## [The exercise]
In the records below, find the line containing "Write a Blender" and the line containing "SC.camera = cam_o". Give again exactly those lines and every line between them, omitting the pictures.

* begin Provided data *

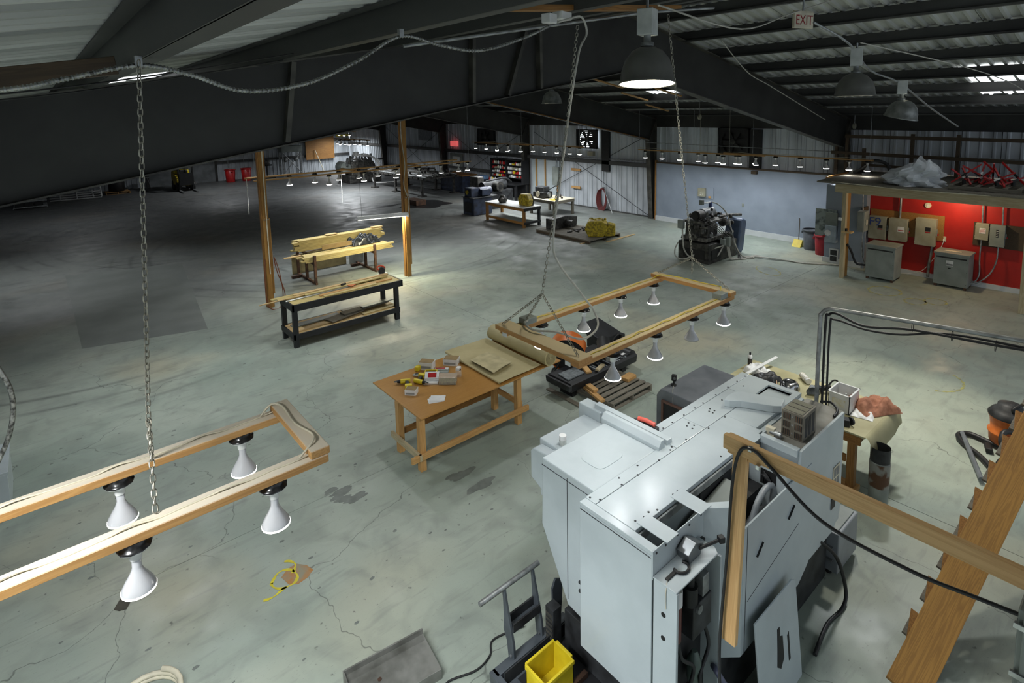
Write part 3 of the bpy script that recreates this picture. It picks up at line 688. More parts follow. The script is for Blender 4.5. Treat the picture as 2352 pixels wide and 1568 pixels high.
for i, (xa, xb, y, rz, m) in enumerate([(3.65, 6.3, 12.55, .01, M_LUMBER), (3.75, 6.35, 12.42, -.01, M_LUMBER), (4.1, 6.42, 12.48, .02, M_WOOD_PALE), (3.85, 5.45, 12.24, .03, mat('aluminium_bar', (176, 178, 174), .3, .6)), (4.55, 6.35, 12.12, .03, M_WOOD), (4.6, 5.9, 12.0, .05, M_LUMBER), (4.3, 6.2, 12.32, .03, M_LUMBER)]):
    z = .96+(.024 if i in (2, 6) else 0)
    lumber(xa, xb, y, z, .1 if i != 3 else .06, .024, m, rz, '%s strip of wood lying on the black workbench' % ['longest back', 'long second', 'upper pale', '', 'front brown', 'short front', 'upper middle'][i] if i != 3 else 'aluminium bar lying among the strips on the black workbench', 'strips on the black workbench' if i != 3 else None, 'wood_strip')
tag(MB().cyl((3.35, 12.33, .965), (4.6, 12.36, .975), .014).build('dowel', M_WOOD_PALE), 'thin dowel sticking out past the left end of the black workbench', 'rod')
for i, (xa, xb, y, z, rz, wd, m) in enumerate([(3.95, 5.0, 12.1, .312, .1, .16, M_WOOD_PALE), (4.0, 5.1, 12.4, .312, .05, .2, M_GREYPAINT), (4.7, 5.6, 12.2, .337, .25, .3, M_WOOD_GREY), (5.1, 6.3, 12.3, .362, .1, .22, M_WOOD_GREY), (5.5, 6.4, 12.05, .312, .05, .14, M_LUMBER), (5.2, 6.3, 12.5, .337, .02, .16, M_BEIGEBOX), (5.6, 6.45, 12.3, .387, .06, .14, M_GREYPAINT)]):
    lumber(xa, xb, y, z, wd, .024, m, rz, '%s offcut on the lower shelf of the black workbench' % ['leftmost pale', 'pale blue-grey left', 'tilted grey middle', 'wide grey upper', 'yellow front right', 'beige back right', 'topmost pale right'][i], 'offcuts on the bench shelf', 'offcut')
# circular saw
t = thing('circular_saw', 'red circular saw on the far end of the black workbench', 'saw', (6.35, 12.62, .975))
MB().cyl((6.33, 12.60, 1.05), (6.37, 12.68, 1.05), .085, n=20).build('blade_guard', M_DARK_MACHINE, t)
MB().cyl((6.36, 12.66, 1.06), (6.41, 12.78, 1.06), .05, n=16).build('motor', M_RED, t)
MB().tube([(6.26, 12.62, 1.09), (6.24, 12.66, 1.14), (6.34, 12.7, 1.16), (6.44, 12.69, 1.12), (6.46, 12.68, 1.07)], .018, 8, True, 4).build('handle', mat('saw_red', (214, 70, 34), .4), t)
MB().cbox((6.35, 12.62, .978), (.26, .14, .006), R(20)).build('base_plate', M_GALV, t)
# speed square
t = MB().prism([(0,0),(.2,.02),(.05,.18)], .006, Matrix.Translation((5.3, 12.1, .995)) @ Matrix.Rotation(.4, 4, 'Z')).build('speed_square', M_ORANGE)
tag(t, 'orange triangular speed square on the black workbench', 'square')
tag(MB().cbox((5.22, 12.35, 1.01), (.12, .05, .05), .3).build('tape_measure', M_DARK_MACHINE), 'small dark tool lying beside the orange square on the workbench', 'tool')

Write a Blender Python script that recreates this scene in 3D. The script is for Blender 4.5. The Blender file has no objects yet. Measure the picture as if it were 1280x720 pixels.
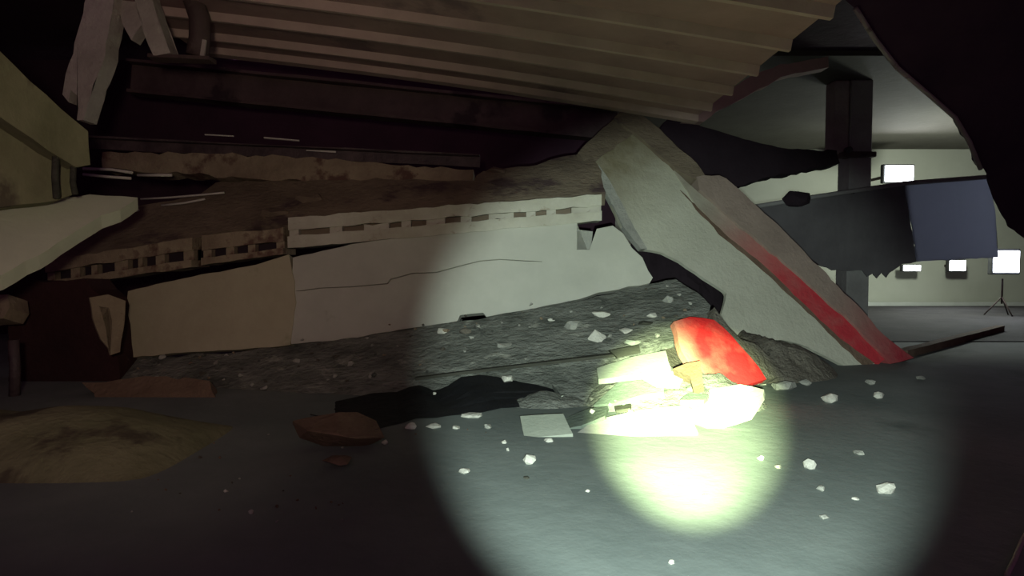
import bpy, bmesh, math, random
from mathutils import Vector, Matrix, noise
R = random.Random(7)
SC = bpy.context.scene
COL = SC.collection

# ------------------------------------------------------------------ camera
CAM_Z, FPX, PITCH = 1.5, 763.0, math.atan(30 / 763.0)
cam = bpy.data.cameras.new('camera')
cam.sensor_width = 36.0
cam.lens = 36.0 * FPX / 1280.0
cam.clip_end = 200
cam_o = bpy.data.objects.new('camera', cam)
COL.objects.link(cam_o)
cam_o.location = (0, 0, CAM_Z)
cam_o.rotation_euler = (math.pi / 2 - PITCH, 0, 0)
SC.camera = cam_o

# ------------------------------------------------------------------ world, exposure
W = bpy.data.worlds.new('night')
SC.world = W
W.use_nodes = True
bg = W.node_tree.nodes['Background']
bg.inputs['Color'].default_value = (1.0, 0.40, 0.85, 1)
bg.inputs['Strength'].default_value = 0.075
SC.view_settings.view_transform = 'Standard'
SC.view_settings.look = 'None'
SC.view_settings.gamma = 1.0
SC.view_settings.exposure = 0.0
SC.cycles.use_denoising = True


def ray(px, py):
    u, v = (px - 640) / FPX, -(py - 360) / FPX
    c, s = math.cos(PITCH), math.sin(PITCH)
    return Vector((u, c + s * v, -s + c * v))


def P(px, py, Y):
    d = ray(px, py)
    return Vector((0, 0, CAM_Z)) + d * (Y / d.y)


def G(px, py, z=0.0):
    d = ray(px, py)
    return Vector((0, 0, CAM_Z)) + d * ((z - CAM_Z) / d.z)


# ------------------------------------------------------------------ torch of the person filming, and an added fill
def spot(name, loc, target, half_deg, power, color, blend, radius):
    l = bpy.data.lights.new(name, 'SPOT')
    l.energy = power
    l.color = color
    l.spot_size = math.radians(2 * half_deg)
    l.spot_blend = blend
    l.shadow_soft_size = radius
    o = bpy.data.objects.new(name, l)
    COL.objects.link(o)
    o.location = loc
    o.rotation_euler = (Vector(target) - Vector(loc)).to_track_quat('-Z', 'Y').to_euler()
    return o


TORCH = Vector((0.08, 0.05, 1.38))
spot('torch_spill', TORCH, P(824, 462, 7.5), 24.0, 1750, (0.82, 1.0, 0.89), 0.42, 0.03)
spot('torch_core', TORCH, G(856, 527), 9.4, 27000, (0.80, 1.0, 0.50), 1.0, 0.03)
spot('left_fill', (-0.35, -0.3, 1.9), P(215, 205, 8.0), 35, 440, (1.0, 0.80, 0.60), 1.0, 0.2)  # added fill to brighten the left pile, no lamp known there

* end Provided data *

## [Solution for this problem]
Write a Blender Python script that recreates this scene in 3D. The script is for Blender 4.5. The Blender file has no objects yet. Measure the picture as if it were 1280x720 pixels.
import bpy, bmesh, math, random
from mathutils import Vector, Matrix, noise
R = random.Random(7)
SC = bpy.context.scene
COL = SC.collection

# ------------------------------------------------------------------ camera
CAM_Z, FPX, PITCH = 1.5, 763.0, math.atan(30 / 763.0)
cam = bpy.data.cameras.new('camera')
cam.sensor_width = 36.0
cam.lens = 36.0 * FPX / 1280.0
cam.clip_end = 200
cam_o = bpy.data.objects.new('camera', cam)
COL.objects.link(cam_o)
cam_o.location = (0, 0, CAM_Z)
cam_o.rotation_euler = (math.pi / 2 - PITCH, 0, 0)
SC.camera = cam_o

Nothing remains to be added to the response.